Someone called “Adam” has also made lamb, the mad fool. Jimmy — remember Jimmy? Yeah, sort of, me too — has made something with crumb that Matt likes, but we haven’t seen him all episode so nope, no Jimmy.
Up steps Theresa with her yoghurt rosemary snowball and her stupid story about it being inspired by her family in Canada. Just make the dessert, Theresa. The judges eat while the soundtrack does that thing that sounds sort of like a dial tone. “I love it,” says Gary, looking pointedly at Zoe so she knows what it’s like when he LOVES something. He tells Theresa that she took them to Canada, which is just a stupid thing to say.

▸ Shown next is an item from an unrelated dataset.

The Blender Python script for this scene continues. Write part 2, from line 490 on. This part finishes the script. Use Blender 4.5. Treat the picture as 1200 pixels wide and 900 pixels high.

Time for the judgment. “Today belonged to two cooks,” says Matt, and by coincidence both of them are actually in the room at the time. They are Cecilia and Theresa, but there can be only one winner from among these losers, and it is…
Oh good an ad break.
There was, apparently, a hair’s-breadth between the two dishes, so presumably the person who put the hair in will be the loser. And that must’ve been Cecilia, because it’s Theresa who has returned to the competition, thus rubbing her brother’s face right in it. “She deserves this,” says Jimmy, even though the very fact she was in this challenge means she doesn’t. And then Theresa gets the power apron, which seems a bit much. The power apron seems to be subject to no kind of rules or system whatsoever.
And so, with a touching moment of inspirational injustice, we finish the Les Revenants episode of Masterchef, and say goodbye to eleven losers we are grateful to see the back of.
Tune in tomorrow night, when Theresa takes her horrific revenge on all.